━━━ Information provided

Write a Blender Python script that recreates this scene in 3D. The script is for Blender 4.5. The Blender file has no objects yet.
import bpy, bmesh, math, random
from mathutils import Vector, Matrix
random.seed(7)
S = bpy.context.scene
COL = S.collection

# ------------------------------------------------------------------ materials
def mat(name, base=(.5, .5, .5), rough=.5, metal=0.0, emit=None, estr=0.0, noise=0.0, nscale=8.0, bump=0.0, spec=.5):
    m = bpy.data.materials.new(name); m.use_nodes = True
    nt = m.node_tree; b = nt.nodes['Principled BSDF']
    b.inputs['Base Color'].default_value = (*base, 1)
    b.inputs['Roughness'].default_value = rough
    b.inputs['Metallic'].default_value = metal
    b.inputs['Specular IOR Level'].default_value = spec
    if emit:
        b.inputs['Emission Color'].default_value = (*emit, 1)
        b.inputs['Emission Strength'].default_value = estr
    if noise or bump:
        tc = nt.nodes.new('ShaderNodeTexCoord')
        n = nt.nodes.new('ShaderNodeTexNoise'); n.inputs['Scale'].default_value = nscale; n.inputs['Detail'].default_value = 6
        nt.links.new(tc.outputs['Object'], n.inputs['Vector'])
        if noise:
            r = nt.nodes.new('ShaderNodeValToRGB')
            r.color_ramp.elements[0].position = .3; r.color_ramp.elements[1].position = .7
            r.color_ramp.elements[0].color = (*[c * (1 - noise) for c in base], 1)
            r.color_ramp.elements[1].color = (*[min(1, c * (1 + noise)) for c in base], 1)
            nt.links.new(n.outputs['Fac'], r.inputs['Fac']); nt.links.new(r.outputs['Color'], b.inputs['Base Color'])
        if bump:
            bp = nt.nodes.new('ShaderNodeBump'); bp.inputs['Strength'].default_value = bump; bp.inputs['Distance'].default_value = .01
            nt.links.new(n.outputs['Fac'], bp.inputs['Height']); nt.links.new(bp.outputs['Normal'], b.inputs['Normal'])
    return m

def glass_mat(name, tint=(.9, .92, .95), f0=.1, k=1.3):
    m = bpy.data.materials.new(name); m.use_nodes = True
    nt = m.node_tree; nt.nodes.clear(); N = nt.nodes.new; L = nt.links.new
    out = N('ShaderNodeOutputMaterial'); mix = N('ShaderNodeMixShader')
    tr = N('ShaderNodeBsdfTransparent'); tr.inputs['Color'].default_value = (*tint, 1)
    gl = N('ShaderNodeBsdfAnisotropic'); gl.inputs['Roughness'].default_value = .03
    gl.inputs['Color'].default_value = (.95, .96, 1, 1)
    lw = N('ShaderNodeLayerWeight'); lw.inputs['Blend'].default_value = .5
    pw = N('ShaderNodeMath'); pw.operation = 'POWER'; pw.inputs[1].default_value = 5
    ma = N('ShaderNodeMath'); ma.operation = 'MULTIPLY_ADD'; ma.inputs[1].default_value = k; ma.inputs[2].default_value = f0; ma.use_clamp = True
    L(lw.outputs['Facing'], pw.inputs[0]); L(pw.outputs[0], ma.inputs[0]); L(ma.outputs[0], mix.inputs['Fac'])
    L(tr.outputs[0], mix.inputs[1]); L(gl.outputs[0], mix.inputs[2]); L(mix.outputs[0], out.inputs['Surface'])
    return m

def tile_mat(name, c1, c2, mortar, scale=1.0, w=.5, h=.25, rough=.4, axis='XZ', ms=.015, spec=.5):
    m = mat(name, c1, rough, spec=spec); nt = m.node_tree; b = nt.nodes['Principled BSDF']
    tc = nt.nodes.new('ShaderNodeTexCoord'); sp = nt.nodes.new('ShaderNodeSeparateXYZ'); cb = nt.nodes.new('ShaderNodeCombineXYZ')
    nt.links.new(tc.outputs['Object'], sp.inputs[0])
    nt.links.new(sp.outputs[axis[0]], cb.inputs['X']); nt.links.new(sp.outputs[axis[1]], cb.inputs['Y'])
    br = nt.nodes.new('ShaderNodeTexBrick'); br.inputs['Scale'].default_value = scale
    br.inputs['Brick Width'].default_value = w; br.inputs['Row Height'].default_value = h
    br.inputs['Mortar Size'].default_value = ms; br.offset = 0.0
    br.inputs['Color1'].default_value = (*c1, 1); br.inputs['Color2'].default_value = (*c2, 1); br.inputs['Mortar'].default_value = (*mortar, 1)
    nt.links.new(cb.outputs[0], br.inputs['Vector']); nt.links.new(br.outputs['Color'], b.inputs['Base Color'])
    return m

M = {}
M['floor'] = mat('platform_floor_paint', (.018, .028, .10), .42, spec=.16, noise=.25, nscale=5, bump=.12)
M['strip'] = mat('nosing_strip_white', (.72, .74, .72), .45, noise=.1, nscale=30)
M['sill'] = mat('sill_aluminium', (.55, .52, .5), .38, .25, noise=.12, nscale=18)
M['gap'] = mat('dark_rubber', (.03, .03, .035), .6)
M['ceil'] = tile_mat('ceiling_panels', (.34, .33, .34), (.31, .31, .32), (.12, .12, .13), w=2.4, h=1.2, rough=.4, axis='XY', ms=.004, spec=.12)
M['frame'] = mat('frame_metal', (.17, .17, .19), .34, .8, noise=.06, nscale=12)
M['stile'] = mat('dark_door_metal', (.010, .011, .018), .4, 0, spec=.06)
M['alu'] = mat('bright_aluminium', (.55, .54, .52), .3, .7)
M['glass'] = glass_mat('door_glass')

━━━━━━

The request: Return exactly the opening lines of the listing above, ending with the line that has "COL = S.collection".

Answer to the task:
Write a Blender Python script that recreates this scene in 3D. The script is for Blender 4.5. The Blender file has no objects yet.
import bpy, bmesh, math, random
from mathutils import Vector, Matrix
random.seed(7)
S = bpy.context.scene
COL = S.collection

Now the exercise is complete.